An interesting story here suggests the solution is to translate differently:
One example from the New King James Version (NKJV) is instructive: “Then after this, [Jesus] said to the disciples, “Let us go to Judea again. The disciples said to him, ‘Rabbi, the ioudaioi [Jews] sought to stone you and are you going there again?’” (John 11:7-8) Translating “ioudaioi” above as “Jews” presents an immediate problem. It implies that Jesus – even while called “rabbi” – was not Jewish, but an outsider, along with his disciples.
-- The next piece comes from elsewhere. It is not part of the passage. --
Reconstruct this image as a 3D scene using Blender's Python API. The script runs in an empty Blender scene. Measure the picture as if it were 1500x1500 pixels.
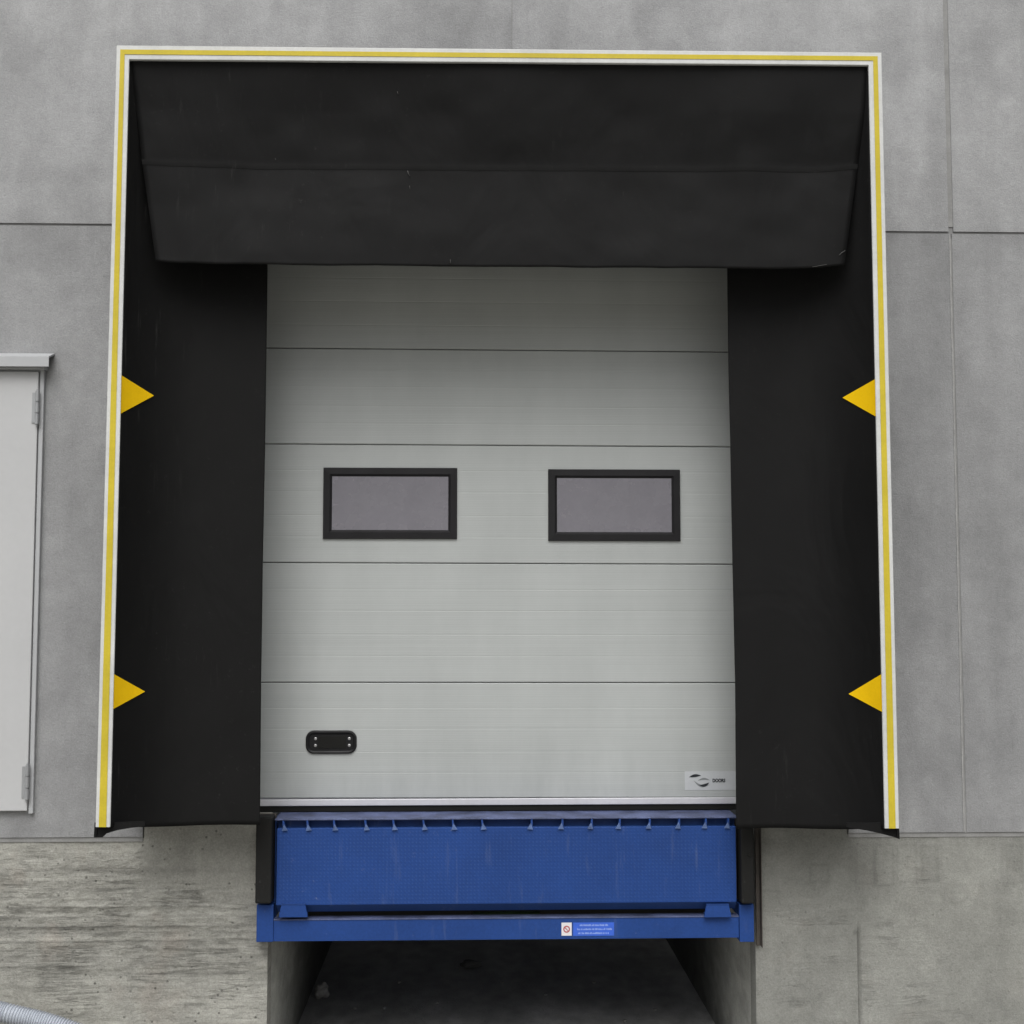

This would include John, despite his insider knowledge of the people and places, customs and nuances of early first-century Israel.
It obscures the fact that John is describing a family dispute – albeit a bitter one – among some of his fellow Jews on whether Jesus was Israel’s deliverer. It implies that the Jews as a people were Christ’s monolithic foe, and perhaps even collectively culpable for his mistreatment and death.
In other words, rendering “ioudaioi” as “Jews” suggests the writer drew an impassable line between Jesus and his earliest followers and “the Jews.”
Clearly he did not. The problem rests with the translation. Ioudaioi here means “Judeans,” not “Jews.”
That the solution is plausible is accepted by the translators of the New King James Version, as the article itself notes, but is not carried through in John for some reason:
Don’t translators see the problem? Actually, the New King James Version (NKJV) translators did. In I Thessalonians 2:14-16, a portion from one of Paul’s letters, they rightly rendered ioudaioi “Judeans.” With this one simple change, they transformed a passage wielded infamously for centuries against the entire people of Israel into one that criticizes a miniscule clique of individuals – likely Caiaphas and his allies – within first-century Judea.
Why no similar corrections for John’s Gospel? Why indeed.
Why no similar corrections for John’s Gospel? Why indeed.